§ **GIVEN TASK**: Write the data out again in full, with no departure from the original.

* * * * *

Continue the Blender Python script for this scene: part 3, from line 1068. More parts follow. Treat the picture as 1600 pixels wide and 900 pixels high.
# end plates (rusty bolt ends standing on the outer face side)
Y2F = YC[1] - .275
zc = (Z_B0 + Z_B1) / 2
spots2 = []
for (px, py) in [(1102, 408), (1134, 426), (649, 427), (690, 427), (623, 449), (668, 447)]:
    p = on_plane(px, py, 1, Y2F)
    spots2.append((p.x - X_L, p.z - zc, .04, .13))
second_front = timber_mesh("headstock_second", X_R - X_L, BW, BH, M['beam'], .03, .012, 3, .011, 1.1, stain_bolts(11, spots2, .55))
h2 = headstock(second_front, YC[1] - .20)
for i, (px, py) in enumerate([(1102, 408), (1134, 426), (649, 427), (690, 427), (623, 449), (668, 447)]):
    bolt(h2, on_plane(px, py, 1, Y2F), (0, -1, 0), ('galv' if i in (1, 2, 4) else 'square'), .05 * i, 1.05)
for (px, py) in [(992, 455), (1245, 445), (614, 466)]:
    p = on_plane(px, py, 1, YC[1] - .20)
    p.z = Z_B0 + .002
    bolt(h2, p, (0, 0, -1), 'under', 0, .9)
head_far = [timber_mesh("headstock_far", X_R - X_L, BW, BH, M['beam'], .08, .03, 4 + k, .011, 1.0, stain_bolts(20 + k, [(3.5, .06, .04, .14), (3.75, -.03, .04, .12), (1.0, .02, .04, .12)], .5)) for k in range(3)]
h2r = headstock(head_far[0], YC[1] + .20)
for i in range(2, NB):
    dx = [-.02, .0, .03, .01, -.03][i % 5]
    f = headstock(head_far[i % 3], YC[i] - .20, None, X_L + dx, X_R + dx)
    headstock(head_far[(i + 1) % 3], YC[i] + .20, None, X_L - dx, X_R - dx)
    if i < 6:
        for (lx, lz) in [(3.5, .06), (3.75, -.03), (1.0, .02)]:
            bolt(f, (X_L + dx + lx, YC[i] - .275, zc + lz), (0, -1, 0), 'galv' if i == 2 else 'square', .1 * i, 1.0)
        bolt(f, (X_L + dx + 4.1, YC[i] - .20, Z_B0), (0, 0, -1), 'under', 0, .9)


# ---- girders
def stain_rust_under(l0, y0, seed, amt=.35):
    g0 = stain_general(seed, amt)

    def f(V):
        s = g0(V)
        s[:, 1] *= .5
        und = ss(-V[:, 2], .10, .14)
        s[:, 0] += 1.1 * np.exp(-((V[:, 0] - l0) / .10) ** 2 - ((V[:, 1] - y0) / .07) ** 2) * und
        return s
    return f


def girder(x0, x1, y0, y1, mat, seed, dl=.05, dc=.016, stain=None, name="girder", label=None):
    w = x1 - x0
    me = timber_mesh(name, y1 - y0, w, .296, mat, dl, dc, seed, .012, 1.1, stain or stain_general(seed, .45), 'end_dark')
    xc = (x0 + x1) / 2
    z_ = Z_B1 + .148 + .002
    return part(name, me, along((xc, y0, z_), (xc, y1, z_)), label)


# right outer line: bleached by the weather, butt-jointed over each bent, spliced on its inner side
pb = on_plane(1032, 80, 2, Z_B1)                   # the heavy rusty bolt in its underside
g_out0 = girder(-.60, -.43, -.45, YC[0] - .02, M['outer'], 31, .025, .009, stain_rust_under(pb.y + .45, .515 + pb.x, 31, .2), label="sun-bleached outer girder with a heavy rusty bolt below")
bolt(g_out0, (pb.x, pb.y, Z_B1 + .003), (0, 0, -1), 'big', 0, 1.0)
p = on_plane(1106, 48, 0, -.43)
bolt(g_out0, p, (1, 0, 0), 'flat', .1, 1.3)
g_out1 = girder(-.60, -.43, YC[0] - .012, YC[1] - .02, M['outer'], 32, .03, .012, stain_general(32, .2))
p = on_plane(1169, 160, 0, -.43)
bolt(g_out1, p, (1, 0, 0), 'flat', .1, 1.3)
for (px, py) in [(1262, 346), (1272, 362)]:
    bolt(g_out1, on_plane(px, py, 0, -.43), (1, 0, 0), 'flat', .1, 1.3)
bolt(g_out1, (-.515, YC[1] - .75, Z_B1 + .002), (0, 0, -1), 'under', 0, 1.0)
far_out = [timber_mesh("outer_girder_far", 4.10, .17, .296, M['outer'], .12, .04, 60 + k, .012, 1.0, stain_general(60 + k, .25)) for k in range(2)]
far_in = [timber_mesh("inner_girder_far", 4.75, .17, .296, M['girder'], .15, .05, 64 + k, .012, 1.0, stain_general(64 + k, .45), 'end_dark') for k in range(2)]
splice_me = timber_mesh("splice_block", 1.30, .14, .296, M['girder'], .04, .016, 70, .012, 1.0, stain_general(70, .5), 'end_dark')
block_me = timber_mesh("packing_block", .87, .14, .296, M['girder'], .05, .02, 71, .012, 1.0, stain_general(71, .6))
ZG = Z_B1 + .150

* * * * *

§ **SOLUTION TO THIS PROBLEM**:
Continue the Blender Python script for this scene: part 3, from line 1068. More parts follow. Treat the picture as 1600 pixels wide and 900 pixels high.
# end plates (rusty bolt ends standing on the outer face side)
Y2F = YC[1] - .275
zc = (Z_B0 + Z_B1) / 2
spots2 = []
for (px, py) in [(1102, 408), (1134, 426), (649, 427), (690, 427), (623, 449), (668, 447)]:
    p = on_plane(px, py, 1, Y2F)
    spots2.append((p.x - X_L, p.z - zc, .04, .13))
second_front = timber_mesh("headstock_second", X_R - X_L, BW, BH, M['beam'], .03, .012, 3, .011, 1.1, stain_bolts(11, spots2, .55))
h2 = headstock(second_front, YC[1] - .20)
for i, (px, py) in enumerate([(1102, 408), (1134, 426), (649, 427), (690, 427), (623, 449), (668, 447)]):
    bolt(h2, on_plane(px, py, 1, Y2F), (0, -1, 0), ('galv' if i in (1, 2, 4) else 'square'), .05 * i, 1.05)
for (px, py) in [(992, 455), (1245, 445), (614, 466)]:
    p = on_plane(px, py, 1, YC[1] - .20)
    p.z = Z_B0 + .002
    bolt(h2, p, (0, 0, -1), 'under', 0, .9)
head_far = [timber_mesh("headstock_far", X_R - X_L, BW, BH, M['beam'], .08, .03, 4 + k, .011, 1.0, stain_bolts(20 + k, [(3.5, .06, .04, .14), (3.75, -.03, .04, .12), (1.0, .02, .04, .12)], .5)) for k in range(3)]
h2r = headstock(head_far[0], YC[1] + .20)
for i in range(2, NB):
    dx = [-.02, .0, .03, .01, -.03][i % 5]
    f = headstock(head_far[i % 3], YC[i] - .20, None, X_L + dx, X_R + dx)
    headstock(head_far[(i + 1) % 3], YC[i] + .20, None, X_L - dx, X_R - dx)
    if i < 6:
        for (lx, lz) in [(3.5, .06), (3.75, -.03), (1.0, .02)]:
            bolt(f, (X_L + dx + lx, YC[i] - .275, zc + lz), (0, -1, 0), 'galv' if i == 2 else 'square', .1 * i, 1.0)
        bolt(f, (X_L + dx + 4.1, YC[i] - .20, Z_B0), (0, 0, -1), 'under', 0, .9)


# ---- girders
def stain_rust_under(l0, y0, seed, amt=.35):
    g0 = stain_general(seed, amt)

    def f(V):
        s = g0(V)
        s[:, 1] *= .5
        und = ss(-V[:, 2], .10, .14)
        s[:, 0] += 1.1 * np.exp(-((V[:, 0] - l0) / .10) ** 2 - ((V[:, 1] - y0) / .07) ** 2) * und
        return s
    return f


def girder(x0, x1, y0, y1, mat, seed, dl=.05, dc=.016, stain=None, name="girder", label=None):
    w = x1 - x0
    me = timber_mesh(name, y1 - y0, w, .296, mat, dl, dc, seed, .012, 1.1, stain or stain_general(seed, .45), 'end_dark')
    xc = (x0 + x1) / 2
    z_ = Z_B1 + .148 + .002
    return part(name, me, along((xc, y0, z_), (xc, y1, z_)), label)


# right outer line: bleached by the weather, butt-jointed over each bent, spliced on its inner side
pb = on_plane(1032, 80, 2, Z_B1)                   # the heavy rusty bolt in its underside
g_out0 = girder(-.60, -.43, -.45, YC[0] - .02, M['outer'], 31, .025, .009, stain_rust_under(pb.y + .45, .515 + pb.x, 31, .2), label="sun-bleached outer girder with a heavy rusty bolt below")
bolt(g_out0, (pb.x, pb.y, Z_B1 + .003), (0, 0, -1), 'big', 0, 1.0)
p = on_plane(1106, 48, 0, -.43)
bolt(g_out0, p, (1, 0, 0), 'flat', .1, 1.3)
g_out1 = girder(-.60, -.43, YC[0] - .012, YC[1] - .02, M['outer'], 32, .03, .012, stain_general(32, .2))
p = on_plane(1169, 160, 0, -.43)
bolt(g_out1, p, (1, 0, 0), 'flat', .1, 1.3)
for (px, py) in [(1262, 346), (1272, 362)]:
    bolt(g_out1, on_plane(px, py, 0, -.43), (1, 0, 0), 'flat', .1, 1.3)
bolt(g_out1, (-.515, YC[1] - .75, Z_B1 + .002), (0, 0, -1), 'under', 0, 1.0)
far_out = [timber_mesh("outer_girder_far", 4.10, .17, .296, M['outer'], .12, .04, 60 + k, .012, 1.0, stain_general(60 + k, .25)) for k in range(2)]
far_in = [timber_mesh("inner_girder_far", 4.75, .17, .296, M['girder'], .15, .05, 64 + k, .012, 1.0, stain_general(64 + k, .45), 'end_dark') for k in range(2)]
splice_me = timber_mesh("splice_block", 1.30, .14, .296, M['girder'], .04, .016, 70, .012, 1.0, stain_general(70, .5), 'end_dark')
block_me = timber_mesh("packing_block", .87, .14, .296, M['girder'], .05, .02, 71, .012, 1.0, stain_general(71, .6))
ZG = Z_B1 + .150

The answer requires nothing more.